From gay-friendly Masses in Midtown Manhattan to LGBTQ+ affirming podcasts, many Christians are working toward becoming more inclusive. The response has been varied, but many prominent Christian figures, like the rock group Switchfoot, have come out as explicitly supporting LGBTQ+ people,

Yet nuance is missing in many forms of allyship, from corporations to individuals — and this is why Baldwin's work continues to be a timely and necessary read for anyone trying to center and uplift the LGBTQ+ community.

The genius of Baldwin's storytelling is how he shows us the anguish beneath the joy of David and Giovanni’s love. David experiences cognitive dissonance. On the one hand he desires Giovanni, yet he also desires to be with a woman, any woman, to preserve his manhood and please his father. This cognitive dissonance — choosing between their inner desires and meeting social expectations — is what too many LGBTQ+ people still experience daily.

Baldwin, through visceral, cinematographic descriptions, ushers the reader beyond the performative corporate allyship decked in pink-washed, corporatized Pride campaigns and challenges us to center the activists who have fought against a homophobic society, the queer women and men who made it possible for us to walk with pride across rainbow paved crosswalks today.
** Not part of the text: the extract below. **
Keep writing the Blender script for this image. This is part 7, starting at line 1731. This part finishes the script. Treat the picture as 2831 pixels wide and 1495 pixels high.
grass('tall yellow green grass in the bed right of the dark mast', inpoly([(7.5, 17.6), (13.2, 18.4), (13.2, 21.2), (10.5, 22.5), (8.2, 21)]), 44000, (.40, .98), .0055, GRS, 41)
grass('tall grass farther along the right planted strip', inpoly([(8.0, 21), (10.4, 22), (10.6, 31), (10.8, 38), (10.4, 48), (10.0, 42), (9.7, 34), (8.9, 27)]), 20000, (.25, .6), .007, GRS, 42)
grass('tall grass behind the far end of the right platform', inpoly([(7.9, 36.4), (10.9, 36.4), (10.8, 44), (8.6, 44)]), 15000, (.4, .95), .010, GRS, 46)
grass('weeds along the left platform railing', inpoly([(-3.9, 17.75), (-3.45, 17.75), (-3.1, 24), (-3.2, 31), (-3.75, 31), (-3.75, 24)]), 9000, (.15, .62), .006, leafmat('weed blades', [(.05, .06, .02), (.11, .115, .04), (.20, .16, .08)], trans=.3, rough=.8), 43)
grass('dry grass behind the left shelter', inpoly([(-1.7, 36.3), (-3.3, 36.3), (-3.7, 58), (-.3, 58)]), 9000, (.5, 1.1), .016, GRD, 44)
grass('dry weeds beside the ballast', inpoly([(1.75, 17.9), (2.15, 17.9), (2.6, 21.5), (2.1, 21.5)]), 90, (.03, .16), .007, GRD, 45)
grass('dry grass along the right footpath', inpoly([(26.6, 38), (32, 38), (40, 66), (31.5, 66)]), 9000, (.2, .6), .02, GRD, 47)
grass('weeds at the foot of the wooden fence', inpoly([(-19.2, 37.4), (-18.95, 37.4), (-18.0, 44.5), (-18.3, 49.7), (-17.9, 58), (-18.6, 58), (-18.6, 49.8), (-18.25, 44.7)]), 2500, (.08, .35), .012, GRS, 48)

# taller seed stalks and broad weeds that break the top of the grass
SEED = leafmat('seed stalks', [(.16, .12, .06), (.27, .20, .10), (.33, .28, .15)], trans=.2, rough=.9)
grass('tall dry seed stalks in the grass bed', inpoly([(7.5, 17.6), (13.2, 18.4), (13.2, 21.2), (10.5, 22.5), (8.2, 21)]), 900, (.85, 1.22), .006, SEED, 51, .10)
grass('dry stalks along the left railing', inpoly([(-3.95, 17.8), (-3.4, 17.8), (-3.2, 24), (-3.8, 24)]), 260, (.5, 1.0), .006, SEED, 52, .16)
Amid the cacophony of Pride parades around the world, it is easy to forget that the first Pride parades were anti-capitalist, grassroots protests led by Marsha P. Johnson, Silvia Rivera and other Black and Latina trans women.

You do not have to identify as LGBTQ+ to engage in this work. David empathizes with Giovanni not because he is queer, but because he loves Giovanni enough to enter his room — even though it's claustrophobic, stinky and messy. Giovanni invites David into his room so that he can destroy it and give him a new and better life — to participate in the labor of love.

We, too, can participate in the labor of love by being honest about the continued oppression that LGBTQ+ people face today, from employment discrimination, to visiting the doctor's office, to requesting housing loans.

Baldwin calls us past performative allyship, toward empathizing with the suffering and joy of our LGBTQ+ siblings in Christ. Just as Jesus entered into our world so that He could empathize with our human experience, so, too, does Baldwin invite us into Giovanni's room — to empathize with the pain and joy of the LGBTQ+ experience. To participate in the labor of love — recreating our world as we know it. Creating space, brick by brick, where all LGBTQ+ people have access to safety, emotional support and the ability to celebrate how they choose to express their sacred desires.